Stability estimates for the sharp spectral gap bound under a curvature-dimension condition

TL;DR

This paper establishes a quantitative stability estimate for the spectral gap in metric-measure spaces with curvature bounds, showing near-minimal spectral gaps imply the measure's pushforward is close to a Beta distribution, using new inequalities and Stein's method.

Contribution

It provides the first sharp stability estimate for spectral gaps in RCD spaces, extending results to infinite and negative dimensions, and introduces new $L^1$ inequalities and distribution approximation techniques.

Findings

Near-minimal spectral gap implies measure pushforward close to Beta distribution.

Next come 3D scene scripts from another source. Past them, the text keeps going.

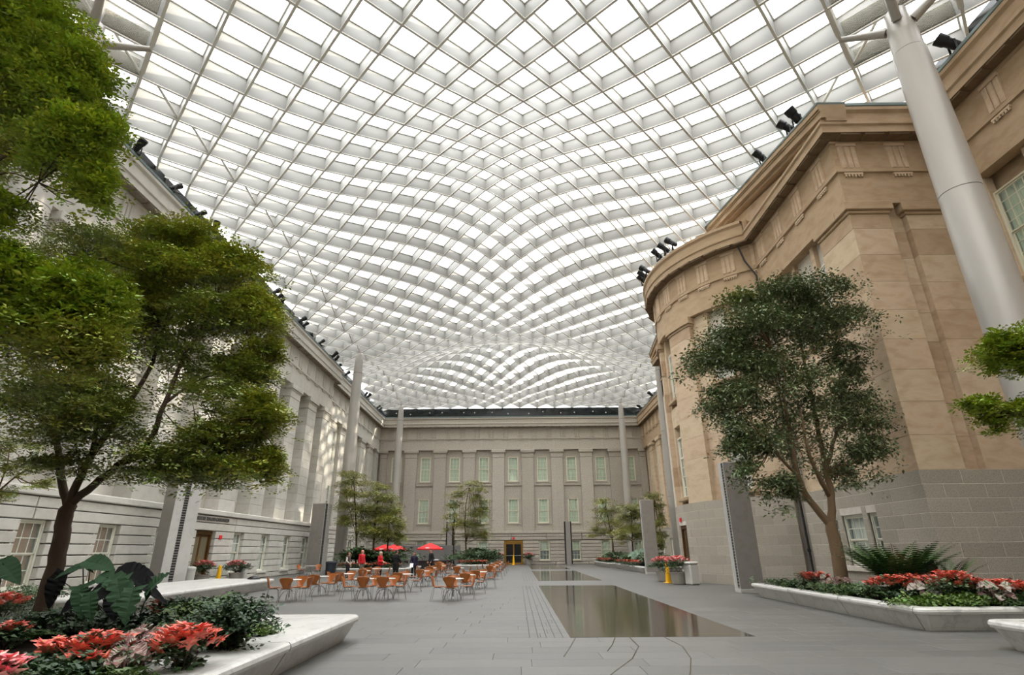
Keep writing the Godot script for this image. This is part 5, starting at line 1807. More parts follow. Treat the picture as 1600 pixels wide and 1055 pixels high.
func limb(o: Node3D, called: String, pts: Array, r0: float, r1: float, m: Material) -> void:
	var p := []
	# a Catmull-Rom run through the points
	for i in pts.size() - 1:
		var a: Vector3 = pts[maxi(i - 1, 0)]
		var b: Vector3 = pts[i]
		var c: Vector3 = pts[i + 1]
		var d: Vector3 = pts[mini(i + 2, pts.size() - 1)]
		for k in 4: p.push_back(b.cubic_interpolate(c, a, d, k / 4.0))
	p.push_back(pts[-1])
	var rad := []
	for i in p.size():
		rad.push_back(lerpf(r0, r1, float(i) / (p.size() - 1)))
		if i > 0 and i < p.size() - 1: p[i] += Vector3(rng.randfn(), rng.randfn(), rng.randfn()) * r0 * 0.12
	var mb := MB.new()
	mb.tube(p, rad, 10)
	part(called, mb, m, o)

# limbs: [[points], r0, r1]; clouds: [centre, radii, count, colour]
func tree(called: String, label: String, limbs: Array, clouds: Array, spr: ArrayMesh, lm: Material, bm: Material, size := 1.0, hang := 0.25, group := "") -> Node3D:
	var base: Vector3 = limbs[0][0][0]
	var o := thing(called, label, "tree", base, 0.0, group)
	var nodes := []
	for i in limbs.size():
		var pts := []
		for p in limbs[i][0]:
			pts.push_back(p - base)
			nodes.push_back(p - base)
		limb(o, "trunk" if i == 0 else "branch", pts, limbs[i][1], limbs[i][2], bm)
	var tw := MB.new()
	var places := []
	var colors := []
	for c in clouds:
		var ctr: Vector3 = c[0] - base
		var best: Vector3 = nodes[-1]
		for q in nodes:
			if q.distance_to(ctr) + absf(minf(0, ctr.y - q.y)) < best.distance_to(ctr) + absf(minf(0, ctr.y - best.y)): best = q
		var n: int = maxi(3, int(c[1].length() * 5))
		for k in n:
			var e: Vector3 = ctr + Vector3(rng.randfn(), rng.randfn() * 0.7, rng.randfn()) * c[1] * 0.45
			var m := best.lerp(e, 0.5) + Vector3(rng.randfn() * 0.08, -0.08, rng.randfn() * 0.08)
			var r: float = minf(0.02, 0.006 + limbs[-1][2] * 0.5)
			tw.tube([best, m, e], [r * 1.3, r, r * 0.5], 5, false)
		cloud(places, colors, ctr, c[1], c[2], c[3], size, hang)
	part("twigs", tw, bm, o).set_meta("kind", "stuff")
	scatter("foliage", spr, lm, o, places, colors)
	return o

func pxcloud(px: float, py: float, rx: float, ry: float, z: float, n: int, col: Color, deep := 0.85) -> Array:
	var p := at(px, py, z)
	var m := mpp(p)
	return [p, Vector3(rx * m, ry * m, rx * m * deep), int(n * 1.25), col]

func pxs(list: Array, z: float) -> Array:                # [[px, py, dz] ...]
	var out := []
	for q in list: out.push_back(at(q[0], q[1], z + (q[2] if q.size() > 2 else 0.0)))
	return out

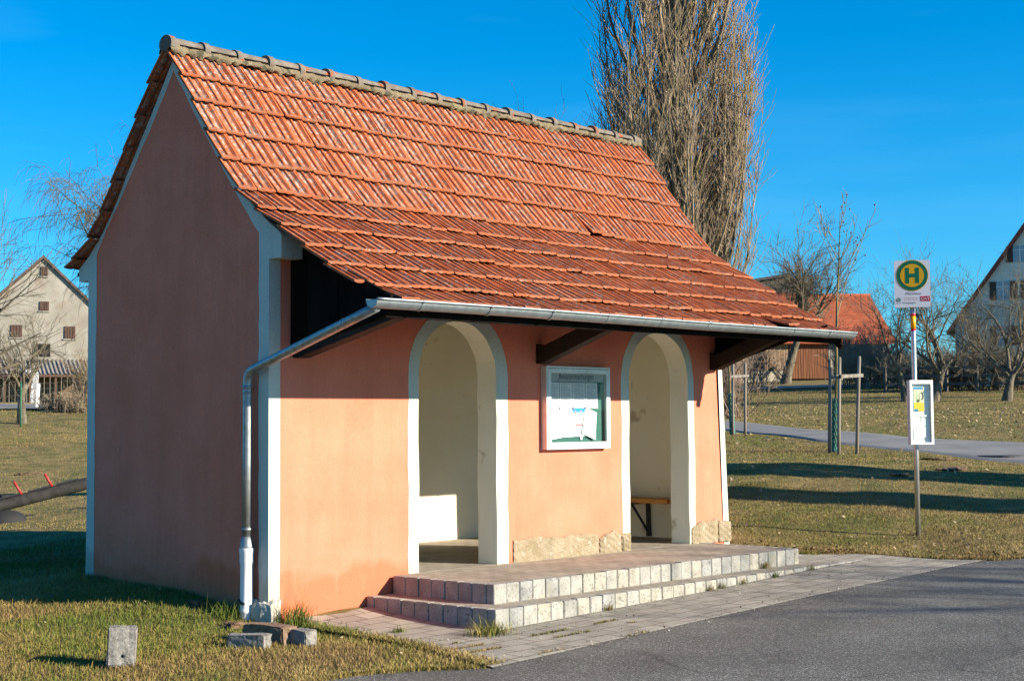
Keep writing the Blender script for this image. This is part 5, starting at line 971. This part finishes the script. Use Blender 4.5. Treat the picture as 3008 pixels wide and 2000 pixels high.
# timber barn on the right
sc = .0222
o, tr = frame_at(2400, 100, R(19)); Br = empty('timber_barn', o, 'brown boarded timber barn with a red tiled roof beyond the meadow', 'barn')
def boards(x0, x1, z0, z1, m, name, w=.16, y=0.):
    mb = MB(); rr = random.Random(name); x = x0
    while x < x1-.02: ww = min(w*rr.uniform(.8, 1.2), x1-x); mb.box((x+.008, y-.03+rr.uniform(-.01, .01), z0), (x+ww-.008, y+.02, z1+rr.uniform(-.02, .02))); x += ww
    return tr(mb).build(name, m, Br)
bcol = lambda n, a, b_: mat(n, a, .9, c2=b_, scale=2.5, stretch=(5, 5, .25), bump=.3, bscale=12)
boards(-6.6, -1.85, .55, 2.7, bcol('pale_boards', (.16, .095, .055), (.36, .26, .17)), 'pale_boarding'); boards(-1.83, .72, .05, 2.75, bcol('red_boards', (.12, .045, .02), (.22, .09, .045)), 'barn_door', .19, -.05); boards(.78, 4.9, .3, 2.8, bcol('grey_boards', (.22, .20, .175), (.36, .33, .29)), 'grey_boarding')
mb = MB(); mb.box((-6.6, -.02, -.4), (-1.85, .05, .56)); mb.box((.78, -.02, -.4), (4.9, .05, .3)); tr(mb).build('stone_base', mat('barn_stone', (.38, .33, .25), .95, c2=(.52, .46, .36), scale=2.5, bump=.6, bscale=8), Br)
for q in ((-2.9, .03, .62), (-1.9, .62, .03)):
    pass
mb = MB(); mb.box((-6.6, .06, -.4), (4.9, 8, 2.75)); mb.prism([(.06, 2.7), (8, 2.7), (4.03, 5.6)], (), -6.6, 4.88, (1, 2, 0)); tr(mb).build('body', bcol('dark_boards', (.05, .035, .025), (.1, .07, .05)), Br)
RT_ = mat('barn_tiles', (.25, .055, .022), .9, c2=(.34, .09, .04), scale=1.5, bump=.5, bscale=14, spots=[(1.1, .62, .08, (.25, .07, .04), .6)])
def tiled(mb, x0, x1, y0, z0, y1, z1, n=14):
    for k in range(n):
        a, b_ = k/n, (k+1)/n; L_ = lambda t, up: (y0+(y1-y0)*t, z0+(z1-z0)*t+up)
        (ya, za), (yb, zb) = L_(a, .07), L_(b_+.02, .02); mb.add([(x0, ya, za), (x1, ya, za), (x1, yb, zb), (x0, yb, zb), (x0, ya, za-.06), (x1, ya, za-.06)], [(0, 1, 2, 3), (4, 5, 1, 0)])
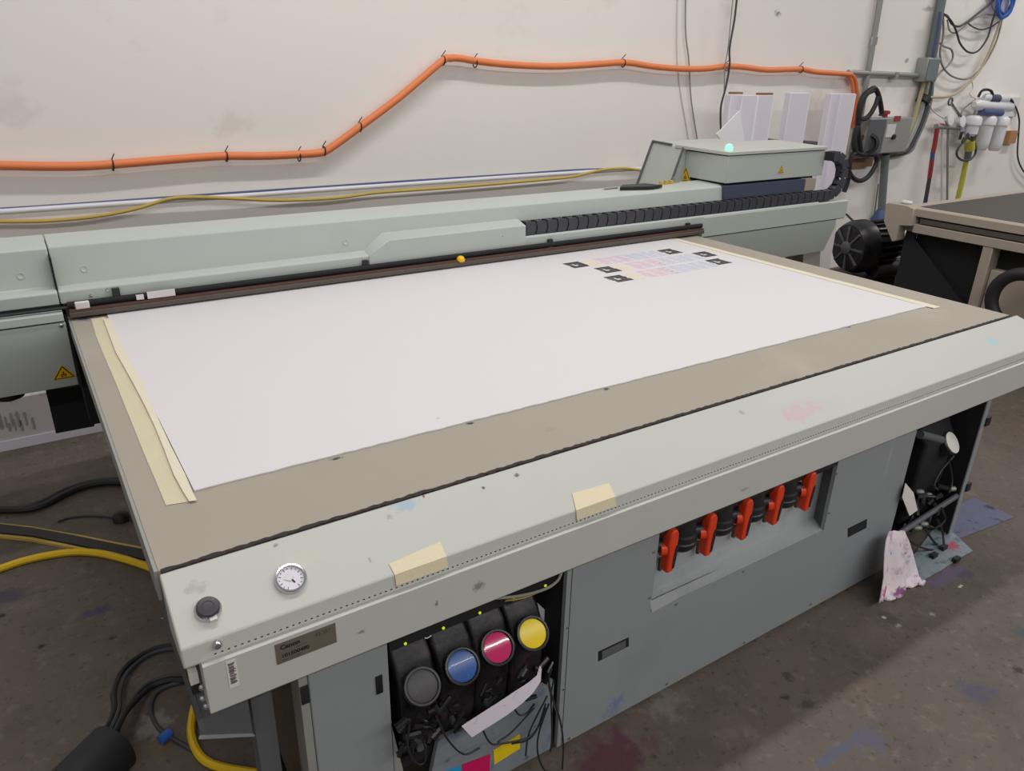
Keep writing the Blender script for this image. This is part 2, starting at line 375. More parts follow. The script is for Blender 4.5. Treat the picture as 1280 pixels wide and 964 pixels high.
# ------------------------------------------------------------------ the printer
X0, X1 = 0.0, 2.72
pr = thing('flatbed_printer', 'large grey flatbed printer with orange valve handles filling the middle of the workshop', 'printer', (1.36, .7, 0))
MB().box((X0, .002, .785), (X1, 1.95, .82)).build('bed', M['table'], pr, bevel=.0015, label='beige grey printing bed')
MB().box((X0 + .01, -.018, .71), (X1 - .01, 1.9, .784)).build('bed_support', M['dull_black'], pr)
# grimy seam between bed and front rail: ragged
b = MB(); n = 340; up = []; dn = []
for i in range(n + 1):
    x = X0 + .004 + (X1 - .008) * i / n
    up.append((x, .0035 + random.uniform(-.002, .0026), .8212)); dn.append((x, -.0035 + random.uniform(-.0035, .001), .8206))
b.grid([dn, up], (0, 0, -.004)).build('seam_strip', M['seal'], pr, label='ragged dark seam along the front of the bed')

# front rail: extruded profile, notched at its left end
RX1 = 2.745
top = [(-.006, .8195), (RE.y, RE.z), (-.1265, .7205), (-.122, .717), (-.02, .717)]
def flare(m):                                                        # the right end runs out at a slant
    m.V = [v + Vector(((-v.y - .006) * .8 if v.x > 2 else 0, 0, 0)) for v in m.V]; return m
flare(MB().prism(top, 0, RX1)).build('front_rail', M['rail'], pr, bevel=.003, label='pale sloping front rail of the bed')
low = [(-.126, .7212), (FY, .7195), (FY, .626), (-.133, .622), (-.098, .622), (-.098, .7165), (-.118, .7175)]
flare(MB().prism(low, .0245, RX1)).build('rail_skirt', M['rail'], pr, bevel=.0006)
b = MB()
for i in range(264):
    x = .047 + i * .0102
    b.obox((x, -.1257, .7285), (.0017, 0, 0), (0, .0007, 0), (0, 0, .0007))
b.build('perforations', M['ink_mark'], pr, kind='stuff')
o = at(271, 805, y=-.1235)
MB().lathe((o.x, -.120, o.z), (0, -1, 0), [(.0072, 0), (.0072, .0075), (.005, .0115), (.001, .0125)], 14).build('screw', M['chrome'], pr, label='chrome screw on the rail front')
# things inside the notch
b = MB(); p = at(244, 848, y=-.10); b.box((p.x - .008, -.10, p.z - .012), (p.x + .005, -.085, p.z + .012)); b.build('connector', M['label_white'], pr, label='white connector in the rail notch')
for px, py in ((252, 859), (253, 873), (257.5, 882.5)):
    p = at(px, py, y=-.112); MB().lathe(p, (-.2, -1, .2), [(.0045, 0), (.0045, .004), (.001, .006)], 8).build('connector_screw', M['chrome'], pr)
MB().box((.010, -.07, .615), (.0235, -.02, .700)).build('connector_block', M['rubber'], pr)

# knob and gauge stand square on the sloping top
p = on(260, 763, RA, RN)
kn = MB().lathe(p - RN * .001, RN, [(.0205, 0), (.0205, .005), (.019, .007), (.019, .010)], 24).build('knob_collar', M['chrome'], pr)
MB().lathe(p + RN * .008, RN, [(.0175, 0), (.0175, .005), (.0155, .0075), (.009, .0085), (.0085, .0075), (.001, .008)], 24).build('knob', M['cap_k'], kn, label='black push knob')
q = p + RD * .019 + Vector((.003, 0, 0)); MB().obox(q + RN * .005, (.0055, 0, 0), RD * .0035, RN * .0055).build('knob_tag', M['label_white'], kn)
g = on(363, 725, RA, RN)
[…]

Develops new $L^1$-functional inequalities for RCD spaces.

Extends stability estimates to infinite and negative dimensions.

Abstract

We study stability of the sharp spectral gap bounds for metric-measure spaces satisfying a curvature bound. Our main result, new even in the smooth setting, is a sharp quantitative estimate showing that if the spectral gap of an RCD$(N-1, N)$ space is almost minimal, then the pushforward of the measure by an eigenfunction associated with the spectral gap is close to a Beta distribution. The proof combines estimates on the eigenfunction obtained via a new $L^1$-functional inequality for RCD spaces with Stein's method for distribution approximation. We also derive analogous, almost sharp, estimates for infinite and negative values of the dimension parameter.